Appropriate use of technical devices

  There are two ways to produce kitsch in hyperfiction: either giving the aesthetical/technical mean no obvious meaning, or giving it a meaning which is too obvious. I will give two examples of an appropriate use of hyperfiction technology.

  A: There is one node (number 047) in Stuart Moulthrop's hyperfiction HEGIRASCOPE which starts with the words "This is the dream of remote control. In this dream you can press a button whenever you like and totally reconceive the world around you. Click, you are two hundred feet tall looking down on sleeping suburbia [...]" Having read approximately to this line, the node disappears, turns to a black screen with a single word in the middle &endash; click. Of course, this is a false link. Nothing happens; one has to go back to finish reading the dream. One should hurry in doing this, since the screen will change again and again. So, the reader not only does not get the promised feeling of remote controls, rather he feels as though he himself is being controlled remotely. This meaning of the link and the programmed time-effect complements, or to say more exactly, modifys the meaning of the letters. However, there is even more: browsing the black screen, the reader will encounter many hidden links. The occurrence of these links modifys the meaning once more and makes the technical device the major element of meaning.

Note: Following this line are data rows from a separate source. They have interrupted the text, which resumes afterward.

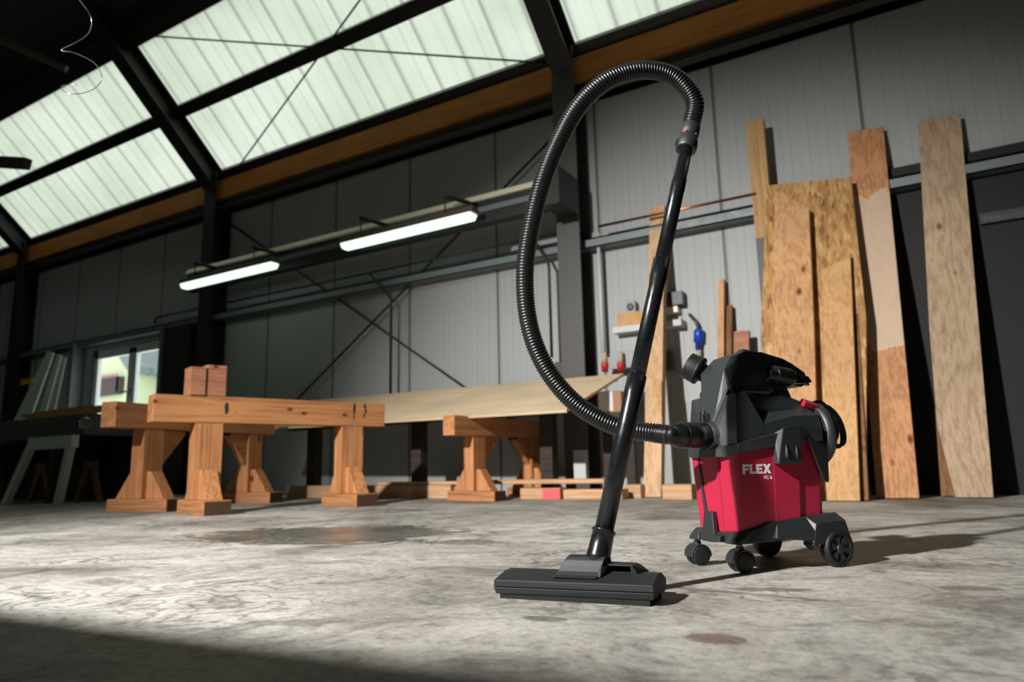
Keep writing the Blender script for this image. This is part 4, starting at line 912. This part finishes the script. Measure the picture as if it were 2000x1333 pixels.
# saddle and neck
mb = MB(); prof = []
for i in range(13):
    a = R(0 + 90 * i / 12); prof.append((.048 - .030 * math.cos(a) - .0, .042 + .030 * math.sin(a)))
prof = [(.012, .0385), (.020, .0415), (.027, .0475), (.032, .056), (.036, .065), (.042, .0705), (.052, .0725), (.07, .071), (.09, .06), (.096, .04)]
mb.prism([(.098 - 0 * v, v, z) for v, z in prof], (.078, 0, 0))
mb2 = MB()
t = bmesh.new(); A_ = []
for (v, z) in prof:
    lo = .094 + max(0, min(1, (z - .0385) / .034)) ** .8 * .022; A_.append((t.verts.new((lo, v, z)), t.verts.new((.176 + .010 * (z - .0385) / .034, v, z))))
for a, b in zip(A_, A_[1:]): t.faces.new((a[0], a[1], b[1], b[0]))
t.faces.new([a[0] for a in A_][::-1]); t.faces.new([a[1] for a in A_]); t.faces.new((A_[0][0], A_[0][1], A_[-1][1], A_[-1][0]))
bmesh.ops.recalc_face_normals(t, faces=t.faces); mb2.merge(t)
mb2.hull([(.172, .020, .0395), (.181, .020, .0395), (.180, .035, .060), (.184, .05, .0725), (.190, .06, .069), (.187, .04, .052), (.19, .05, .044), (.18, .09, .045), (.176, .06, .0725)])
mb2.build('swivel_saddle', 'nozp', noz, bevel=.0015, inv=NI)
MB().lathe(tb0, td, [(-.016, .0222), (.0, .0215), (.012, .0206), (ys['neck'] - .002, .0196), (ys['neck'], .0215), (ys['neck'] + .0035, .0215), (ys['neck'] + .0035, .0178)], 36).build('neck', 'blackg', noz, inv=VMI)
mb = MB()
for i in range(90):
    u = x0 + .012 + (x1 - x0 - .022) * i / 89
    for v0, v1 in ((.004, .010), (.088, .094)):
        mb.box((u - .0012, v0, .0003), (u + .0012, v1, .012))
tag(mb.build('brush_strip', 'bristle', noz, inv=NI), 'short black bristles', kind='stuff')

# ------------------------------------------------------------------ chips and dust on the floor
crumb = plain('wood_chip', (.42, .27, .13), .8)
for i, (px, py) in enumerate(((705, 1093), (1450, 1168), (1308, 1111), (1985, 1084), (1322, 1103), (1690, 1102), (1210, 1080))):
    q = onZ(px, py); s = random.uniform(.002, .004)
    o = MB().hull([(random.uniform(-1, 1) * s * 1.6, random.uniform(-1, 1) * s, random.uniform(0, 1) * s) for _ in range(9)] + [(0, 0, 0)]).build('wood_chip', crumb)
    o.location = (q.x, q.y, 0); tag(o, 'small wood chip on the concrete floor ' + ('left of the nozzle', 'in front of the vacuum', 'between nozzle and vacuum', 'at the right edge', 'just left of the front caster', 'right of the rear wheel', 'behind the nozzle neck')[i], 'wood chip', 'wood chips on the floor')
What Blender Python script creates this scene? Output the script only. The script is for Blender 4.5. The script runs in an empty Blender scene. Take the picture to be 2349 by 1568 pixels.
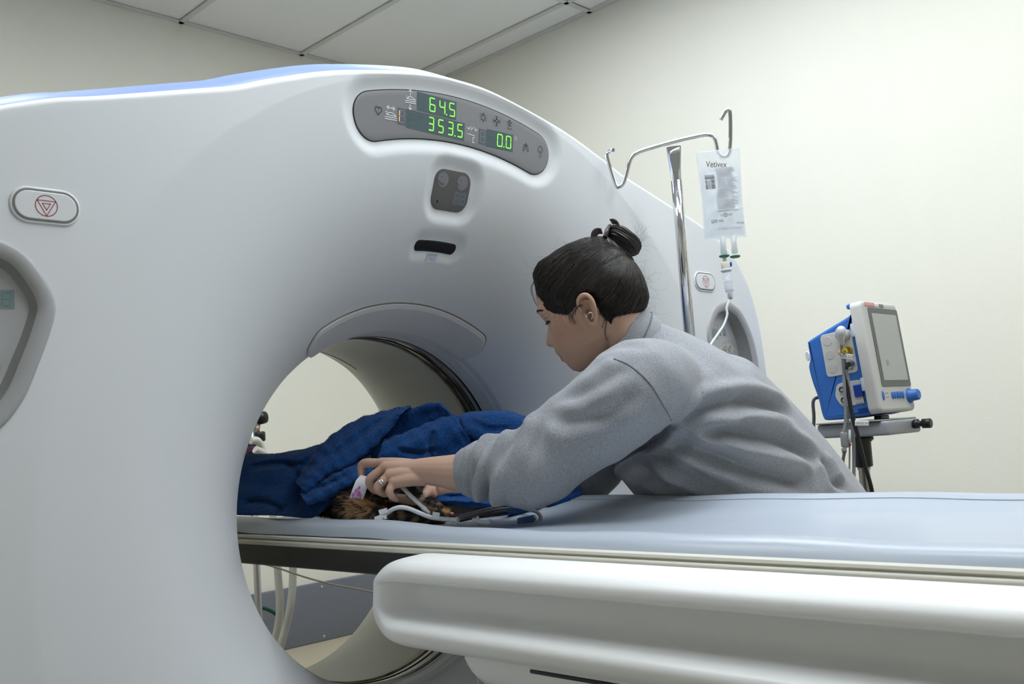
import bpy, bmesh, math, random
import numpy as np
from mathutils import Vector, Matrix
random.seed(7); rng = np.random.default_rng(7)
SC = bpy.context.scene
COL = SC.collection
PI = math.pi

# ---------------------------------------------------------------- camera
FPX = 2244.5
R = np.array([[0.70394266, 0.0208763, 0.70994993],
              [-0.70716319, 0.1137928, 0.69783338],
              [-0.06621901, -0.99328514, 0.09486656]])   # rows: world axes in camera (right, down, forward)
CAM = np.array([-1.33, -1.40, 1.184])
cd = bpy.data.cameras.new('camera'); cam = bpy.data.objects.new('camera', cd); COL.objects.link(cam)
cd.sensor_width = 36.0; cd.lens = 36.0 * FPX / 2349.0; cd.clip_start = 0.02
cd.dof.use_dof = True; cd.dof.focus_distance = 1.85; cd.dof.aperture_fstop = 13.0
m = Matrix.Identity(4)
for i in range(3):
    m[i][0] = R[i][0]; m[i][1] = -R[i][1]; m[i][2] = -R[i][2]; m[i][3] = CAM[i]
cam.matrix_world = m
SC.camera = cam
# ---------------------------------------------------------------- world, exposure
w = bpy.data.worlds.new('world'); SC.world = w; w.use_nodes = True
w.node_tree.nodes['Background'].inputs[0].default_value = (0.5, 0.55, 0.6, 1)
w.node_tree.nodes['Background'].inputs[1].default_value = 0.1
SC.view_settings.view_transform = 'Standard'; SC.view_settings.look = 'None'
SC.view_settings.gamma = 1.0; SC.view_settings.use_curve_mapping = False
SC.view_settings.exposure = 0.0
LAMP = 11.4          # strength of the fluorescent ceiling panels
LAMPCOL = (0.90, 0.96, 1.0)

# ---------------------------------------------------------------- helpers
def at(px, py, dep):
    d = R @ np.array([(px-1174.5)/FPX, (py-784.0)/FPX, 1.0]); return CAM + d*dep
def hit(px, py, ax, val):
    d = R @ np.array([(px-1174.5)/FPX, (py-784.0)/FPX, 1.0]); return CAM + d*(val-CAM[ax])/d[ax]
IMR, IMD, IMF = R[:, 0], R[:, 1], R[:, 2]          # camera right, down, forward in world space
def nrm(v):
    v = np.asarray(v, float); n = np.linalg.norm(v); return v/n if n > 1e-12 else v
MATS = {}
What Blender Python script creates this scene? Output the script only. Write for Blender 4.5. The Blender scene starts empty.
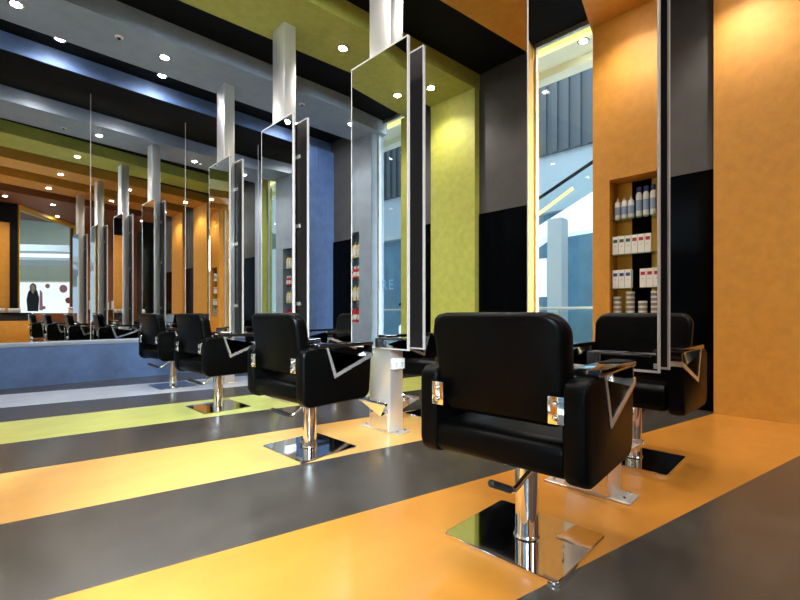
import bpy, bmesh, math, random
from mathutils import Vector, Matrix
random.seed(7)
SC = bpy.context.scene
COL = SC.collection
PI = math.pi

# ------------------------------------------------------------------ materials
def lin(c):
    c = c / 255.0
    return c / 12.92 if c <= 0.04045 else ((c + 0.055) / 1.055) ** 2.4
def rgb(r, g, b):
    return (lin(r), lin(g), lin(b), 1.0)
def scl(c, k):
    return (min(1, c[0] * k), min(1, c[1] * k), min(1, c[2] * k), 1.0)
MATS = {}
def mat(name, col, rough=0.5, metal=0.0, var=0.0, scale=3.0, bump=0.0, coat=0.0, spec=0.5, stretch=None, dr=0.0):
    m = bpy.data.materials.new(name); m.use_nodes = True
    nt = m.node_tree; n = nt.nodes; l = nt.links
    b = n['Principled BSDF']
    b.inputs['Base Color'].default_value = col
    b.inputs['Roughness'].default_value = rough
    b.inputs['Metallic'].default_value = metal
    b.inputs['Coat Weight'].default_value = coat
    b.inputs['Coat Roughness'].default_value = 0.08
    b.inputs['Specular IOR Level'].default_value = spec
    if var or bump:
        tc = n.new('ShaderNodeTexCoord'); mp = n.new('ShaderNodeMapping')
        l.new(tc.outputs['Object'], mp.inputs['Vector'])
        if stretch: mp.inputs['Scale'].default_value = stretch
        nz = n.new('ShaderNodeTexNoise'); nz.inputs['Scale'].default_value = scale
        nz.inputs['Detail'].default_value = 8; nz.inputs['Roughness'].default_value = 0.62
        l.new(mp.outputs['Vector'], nz.inputs['Vector'])
        if var:
            r = n.new('ShaderNodeValToRGB')
            r.color_ramp.elements[0].position = 0.3; r.color_ramp.elements[1].position = 0.7
            r.color_ramp.elements[0].color = scl(col, 1 - var)
            r.color_ramp.elements[1].color = scl(col, 1 + var)
            l.new(nz.outputs['Fac'], r.inputs['Fac']); l.new(r.outputs['Color'], b.inputs['Base Color'])
        if dr:
            mr = n.new('ShaderNodeMapRange')
            mr.inputs['To Min'].default_value = max(0, rough - dr); mr.inputs['To Max'].default_value = rough + dr
            l.new(nz.outputs['Fac'], mr.inputs['Value']); l.new(mr.outputs['Result'], b.inputs['Roughness'])
        if bump:
            bp = n.new('ShaderNodeBump'); bp.inputs['Strength'].default_value = bump; bp.inputs['Distance'].default_value = 0.01
            l.new(nz.outputs['Fac'], bp.inputs['Height']); l.new(bp.outputs['Normal'], b.inputs['Normal'])
    MATS[name] = m
    return m
def emit(name, col, strength):
    m = bpy.data.materials.new(name); m.use_nodes = True
    b = m.node_tree.nodes['Principled BSDF']
    b.inputs['Base Color'].default_value = col
    b.inputs['Emission Color'].default_value = col
    b.inputs['Emission Strength'].default_value = strength
    return m
def glass(name, tint, refl=0.08):
    m = bpy.data.materials.new(name); m.use_nodes = True
    nt = m.node_tree; n = nt.nodes; l = nt.links; n.clear()
    o = n.new('ShaderNodeOutputMaterial'); mx = n.new('ShaderNodeMixShader')
    t = n.new('ShaderNodeBsdfTransparent'); t.inputs['Color'].default_value = tint
    g = n.new('ShaderNodeBsdfGlossy'); g.inputs['Roughness'].default_value = 0.01
    lw = n.new('ShaderNodeLayerWeight'); lw.inputs['Blend'].default_value = .5
    pw = n.new('ShaderNodeMath'); pw.operation = 'POWER'; pw.inputs[1].default_value = 5
    ma = n.new('ShaderNodeMath'); ma.operation = 'MULTIPLY_ADD'; ma.inputs[1].default_value = .9; ma.inputs[2].default_value = refl * .5
    l.new(lw.outputs['Facing'], pw.inputs[0]); l.new(pw.outputs[0], ma.inputs[0]); l.new(ma.outputs[0], mx.inputs['Fac'])
    l.new(t.outputs['BSDF'], mx.inputs[1]); l.new(g.outputs['BSDF'], mx.inputs[2])
    l.new(mx.outputs['Shader'], o.inputs['Surface'])
    return m

ORANGE = rgb(188, 126, 34); ORANGE2 = rgb(190, 134, 54); LIME = rgb(158, 156, 64); GREY = rgb(131, 141, 155)
BLUE = rgb(83, 110, 156); TERRA = rgb(127, 73, 37); CHAR = rgb(61, 58, 55)
M_or = mat('orange_plaster', ORANGE, .62, var=.11, scale=11, bump=.04)
M_or2 = mat('amber_plaster', rgb(189, 132, 42), .62, var=.11, scale=11, bump=.04)
M_li = mat('lime_plaster', LIME, .62, var=.12, scale=11, bump=.04)
M_gr = mat('grey_blue_plaster', GREY, .45, var=.1, scale=5, bump=.04)
M_bl = mat('blue_plaster', BLUE, .62, var=.18, scale=6, bump=.05)
M_te = mat('terracotta_plaster', TERRA, .62, var=.12, scale=11, bump=.04)
M_ch = mat('charcoal_plaster', CHAR, .5, var=.2, scale=4, bump=.08)
M_cap = mat('pale_blue_cap', rgb(143, 155, 173), .4, var=.06, scale=6)
M_recess = mat('black_ceiling', rgb(11, 11, 13), .7, var=.1, scale=3, spec=.1)
M_blackgloss = mat('black_back_painted_glass', rgb(3, 3, 4), .1, spec=.05)
F_or = mat('orange_floor_vinyl', rgb(168, 109, 40), .24, var=.10, scale=2.2, stretch=(1, 1.6, 1), spec=.8, dr=.04)
F_or2 = mat('amber_floor_vinyl', rgb(196, 150, 82), .24, var=.08, scale=2.2, stretch=(1, 1.6, 1), spec=.8, dr=.04)
F_li = mat('lime_floor_vinyl', rgb(178, 180, 98), .24, var=.08, scale=2.2, stretch=(1, 1.6, 1), spec=.8, dr=.04)
F_gr = mat('grey_floor_vinyl', rgb(168, 174, 186), .24, var=.07, scale=2.2, stretch=(1, 1.6, 1), spec=.8, dr=.04)
F_dk = mat('charcoal_floor_vinyl', rgb(56, 51, 46), .24, var=.22, scale=3.0, stretch=(1, 1.6, 1), spec=.8, dr=.05)
M_mirror = mat('mirror_silver', (.9, .92, .91, 1), .0, 1.0)
M_alu = mat('brushed_aluminium', rgb(214, 211, 208), .34, .8, var=.04, scale=30, stretch=(60, 60, .6))
M_steel = mat('brushed_steel', rgb(200, 194, 184), .34, .7, var=.05, scale=30, stretch=(60, 60, .6))
M_edge = mat('polished_edge', rgb(176, 169, 165), .35, .1)
M_back = mat('dark_mirror_backing', rgb(32, 28, 27), .35, .2)
M_chrome = mat('chrome', (.82, .82, .82, 1), .05, 1.0)
M_chrome2 = mat('satin_chrome', (.86, .85, .84, 1), .2, .9)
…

  B: An second example from one of the prizewinners of the 1998 German hyperfiction-competion is the following: In Jürgen Daiber's and Jochen Metzger's TROST DER BILDER a man cut his artery and is watching his blood forming a pool on the carpet. The round image circling in the background of text is taken to be the pool of blood. When the phone rings, the man decides that if it rings ten times more he will answer it, finish the conversation quickly, and then call the emergency. It does. But the call is not what he expected, nobody really cares for him. It's the pizza service having realized that the man had ordered pizza nine times they are offering the tenth pizza for free. As the reader realizes this turn of events, the round image has turned to a small one at the bottom of the text. It is a pizza, and it is set now behind the last word like a huge dot.

Discussion

  These are some thoughts in approaching a poetics of hyperfiction from an academic perspective. At the workshop I would like to discuss - if the listed criterias meet the demands - what further questions should be asked - if kitsch in hyperfiction is to be defined in the way I did - how the manner of writing and reading hyperfiction affects the reviewing of it.  

References

  (1) Espen J. Aarseth: Cybertext. Perspectives on Ergodic Literature, Johns Hopkins University Press, Baltimore and London 1997, p. 79: "It is dangerous to construct general theories about hyperliterature. Instead we must look at each system as a potentially different technical medium, with aesthetically distinct consequences."

(2) Ludwig Giesz: Phänomenologie des Kitsches, München 1960.